In his speech, Westminster leader Ian Blackford talked of how the commission’s report would “kick-start a new debate on how our nation can move beyond the damage and despair of Brexit to a future where we can deliver hope and ambition”.
He added: “The Growth Commission makes it clear that Scotland can match the richest countries in the world.”
Delegates by and large welcomed the report if not necessarily everything that was in it.
Ian Gourlay, who’s been coming to conference since 1960, told The National: “I think we’re in a difficult situation at the moment.
“We’ve got to wait until we know we’re going to win. If we have another one and lose it again it’s back 20 years. It will be a generation, no question about that.
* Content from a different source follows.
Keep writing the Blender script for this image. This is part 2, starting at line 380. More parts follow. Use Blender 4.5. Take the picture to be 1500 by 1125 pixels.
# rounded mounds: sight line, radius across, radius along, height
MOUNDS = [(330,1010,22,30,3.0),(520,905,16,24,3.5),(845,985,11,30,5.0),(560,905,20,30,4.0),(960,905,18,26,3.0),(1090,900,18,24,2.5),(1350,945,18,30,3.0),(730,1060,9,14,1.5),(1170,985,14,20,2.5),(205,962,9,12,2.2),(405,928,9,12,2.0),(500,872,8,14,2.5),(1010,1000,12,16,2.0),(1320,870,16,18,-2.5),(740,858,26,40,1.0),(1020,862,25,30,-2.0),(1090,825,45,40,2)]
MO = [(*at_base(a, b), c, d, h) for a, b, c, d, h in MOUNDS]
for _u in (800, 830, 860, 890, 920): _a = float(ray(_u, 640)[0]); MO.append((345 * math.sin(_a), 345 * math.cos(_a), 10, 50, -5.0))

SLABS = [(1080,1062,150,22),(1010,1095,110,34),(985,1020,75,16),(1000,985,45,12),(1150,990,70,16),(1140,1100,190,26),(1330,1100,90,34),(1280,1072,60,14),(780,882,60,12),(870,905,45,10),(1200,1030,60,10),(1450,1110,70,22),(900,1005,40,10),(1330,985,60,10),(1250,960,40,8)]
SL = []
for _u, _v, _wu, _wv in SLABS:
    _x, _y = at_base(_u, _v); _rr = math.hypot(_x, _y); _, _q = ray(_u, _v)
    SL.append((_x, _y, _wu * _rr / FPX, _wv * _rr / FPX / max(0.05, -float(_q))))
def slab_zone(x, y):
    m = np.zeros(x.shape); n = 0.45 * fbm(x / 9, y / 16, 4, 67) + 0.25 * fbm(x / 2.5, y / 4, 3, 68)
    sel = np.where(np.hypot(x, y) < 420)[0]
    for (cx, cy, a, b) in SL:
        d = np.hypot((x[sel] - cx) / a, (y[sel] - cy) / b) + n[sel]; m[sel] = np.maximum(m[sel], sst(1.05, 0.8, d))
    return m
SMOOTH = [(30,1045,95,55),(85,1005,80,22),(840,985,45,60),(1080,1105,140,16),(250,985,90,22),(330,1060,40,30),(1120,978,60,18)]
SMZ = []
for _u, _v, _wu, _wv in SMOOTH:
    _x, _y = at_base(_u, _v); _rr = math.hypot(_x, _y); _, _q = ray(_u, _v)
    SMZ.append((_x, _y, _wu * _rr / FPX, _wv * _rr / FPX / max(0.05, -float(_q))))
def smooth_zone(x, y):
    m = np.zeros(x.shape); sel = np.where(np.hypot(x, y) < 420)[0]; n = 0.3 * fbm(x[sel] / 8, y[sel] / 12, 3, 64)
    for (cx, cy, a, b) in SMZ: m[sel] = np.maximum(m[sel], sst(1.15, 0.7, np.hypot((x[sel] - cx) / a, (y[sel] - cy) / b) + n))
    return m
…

A lot of the people, particularly the one that came in more recently are desperate to go again and I’m desperate to go again as well, but I know that the result is far more important.”
Robertson Wellen from Dumfries said: “I don’t know if it’ll work. That’s the next question is to sit down with some folk who were on the other side and ask them if this helped. What I’ve seen in the media from the Tories is that it hasn’t helped. But I’m not that convinced they’ve read it.”
Jean Douglas said she could see a lot of positives in the document: “I think what a lot of people are concerned about is that it seems quite meek in relation to growth – a bit too safe. And it says it’s going to take us 10 years to do something a bit more adventurous.”
She added: “There’s some people that don’t like it, or don’t like aspects of it, but everybody’s thankful it’s there. It’s starting a debate.
“It’s given people something get their teeth into.”